I regularly have to deal with people who call me Chinese or shout Corona loudly when they walk past me. But what has always stuck with me is when I was in 8th grade and we were at a playground, and someone asked me if I sold spring rolls. It hurt me but also made me very angry at the same time. The reason it stuck with me so much is because for the first time in my life I responded to her comment while being super anxious. I was so proud haha! With all the racist remarks, it kind of feels like an attack on your dignity, all these experiences stay with you, so trauma certainly remains.
What is a funny trait or tell something that not everyone knows about you
I looked at the example and it is indeed true for me that I cannot eat with chopsticks. I’m practicing! But one thing I always find funny to tell is that it’s kind of a thing that most Asians are lactose intolerant. And so am I. When I got the news I refused to believe that I was intolerant. So I decided for myself to go get boba every week for a few months to train myself to counteract that intolerance. It was a tough process, but I did it haha!

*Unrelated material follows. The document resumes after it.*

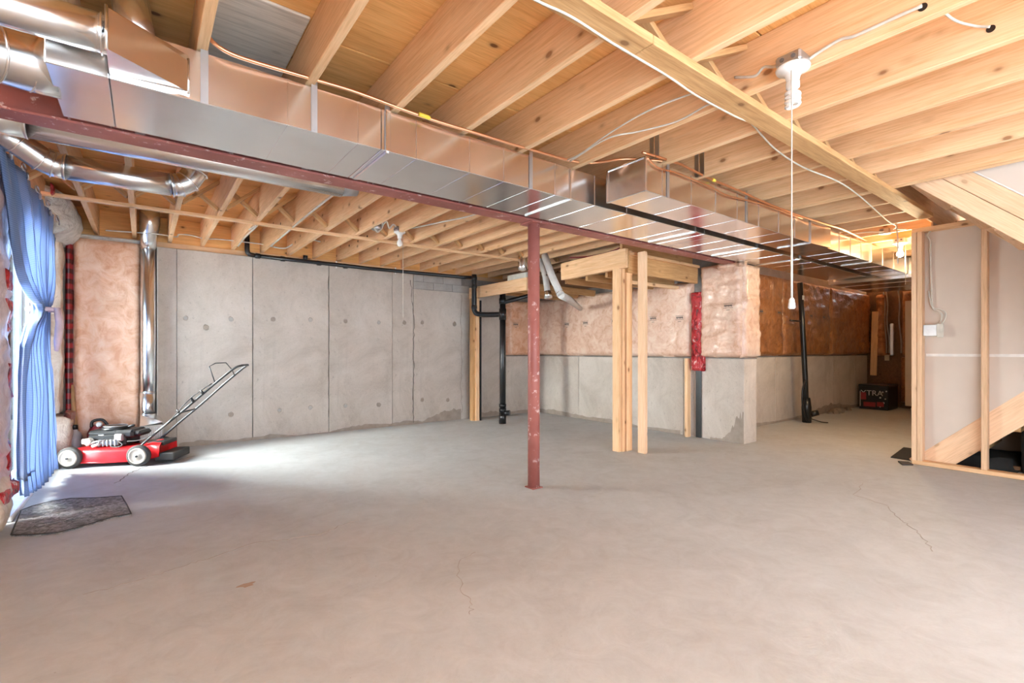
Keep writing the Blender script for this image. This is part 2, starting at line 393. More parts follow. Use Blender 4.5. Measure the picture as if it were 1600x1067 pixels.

In Asian culture, it is normal as a woman to get married as soon as possible, have children, and become a housewife. Because when you have a husband, you have children, you have “made” it in life. How do you see it?
I was not brought up with this mindset, because my parents always stressed the importance of my independence through a high education. So when I moved to Suriname and we went to live in a typical Javanese village, I looked a bit strange at young girls who started having children at an early age. I wanted to convince them so badly that there was more to life than marrying and having children. However, I have realized that for many people, solely having these things is really their happiness and that one has to respect this decision. I do think it is important to show, in this case, young girls that they do have a choice and that there are opportunities to achieve many dreams. But if they prefer striving for marriage and having children, then that is their journey to happiness.
Where do you stand now and what are your plans for the future?
I am currently a graduate of a degree in International Development Studies and would like to do something with documentaries. I currently have a huge passion for (visual) storytelling. Therefore, I am currently studying Visual Ethnography to realize this ambition. Also, I think it is very important to contribute to more Asian representation in the media, especially in its diversity, and to educate people more about the Javanese Surinamese community. I also have an unconditional love for art, music, dance and culture, so I am eager to do something with these as well. Most importantly, I want to fight the notion within the Javanese community to work hard in silence and to stay in the background as much as possible. I want to make my voice heard, claim space, and contribute to giving attention to social issues such as decolonization and discrimination both online and offline.